ELSEWHERE IN THE WORLD … 

And what does the international scene look like for business analytics master’s opportunities? Decidedly mixed. The vast majority of degree seekers hail from Asia, according to GMAC, and U.S. schools seem still to be the primary destination for large majorities. Little wonder. INSEAD does not offer a biz analytics degree; nor does London Business School, despite its copious research in the area, Oxford Saïd, Cambridge Judge, or IESE Business School at the University of Navarra in Spain.

International biz analytics seekers do have options. IE in Madrid, Spain, offers a 10-month, full-time Master in Business Analytics and Big Data that promises to “mold future data scientists ready to help their companies become data-driven businesses by extracting relevant insights from data and using advanced analytics to drive decision-making processes.” The program, with intakes in October and April, is divided into three terms that combine subjects from four areas of knowledge and skills needed for professionals in data science and analytics.
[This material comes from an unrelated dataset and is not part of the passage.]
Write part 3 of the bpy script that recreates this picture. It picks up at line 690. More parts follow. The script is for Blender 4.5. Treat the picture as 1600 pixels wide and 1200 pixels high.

The English-language program is 90% international, though mostly European, with 36 nationalities represented.

HEC Paris offers a Master of Data Science for Business in conjunction with Ecole Polytechnique, a program that lays out three main objectives: to train students in a combination of mathematic modeling, statistics, IT, and visualization; to give students the tools to understand the newest data distributing structures and large-scale calculations; and to create “data managers” capable of making “strategic decisions at the heart of our changeable businesses.”

For Anglophiles, Imperial College London recently announced the launch of its own Master of Science in Business Analytics, to launch in September 2018.